I've just returned to Ghana after five months, mostly in France but also in the UK and Spain. During this time I have to say that one or two people have really irritated me by the blithe way they have discovered I am an author and then interjected, "I've been meaning to write a novel", or "When I have some time I'll write a novel". In those simple sentences they effectively diminish your achievement at not only writing novels but completing them! Having sufficient purpose to work at your art in a disciplined way and forcing your path through the brambles and thickets of stubborn and willful characters, cul de sacs in your plots and distractions from outside your fingers and brain is quite a challenge and these would be authors have no notion of it.

In the brain there appears to be some defective mechanism that would stop you doing all this - let's call it fulfilling your destiny.

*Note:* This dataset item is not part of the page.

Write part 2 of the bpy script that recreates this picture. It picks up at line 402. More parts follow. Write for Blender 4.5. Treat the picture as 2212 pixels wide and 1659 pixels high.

It seems to operate from the simplest of tasks to the most severe. I have just done some gym work before settling down to the keys. It was an effort to go and start. The actual exercise was not unduly hard and was even pleasurable in a sober kind of way. Such an essential part of my daily round may well keep me alive for longer. Certainly I have not succumbed to paunchiness or a multiplicity of chins. Yet even knowing it is good for me both from a vain and physical point of view does not have me go to the gym with a light heart. I go there grumbling. Similarly I have not practised French for three days or picked up the guitar. The retrograde part of my brain resists me doing anything regularly which is for my own good. People admire my productivity but have no notion what an hour by hour battle is involved.

I think that is why I wrote Azimuth. The whole enterprise is about Purpose - probably the one thing that differentiates people into classes, from the spineless sloth to the hyperactive renaissance artist.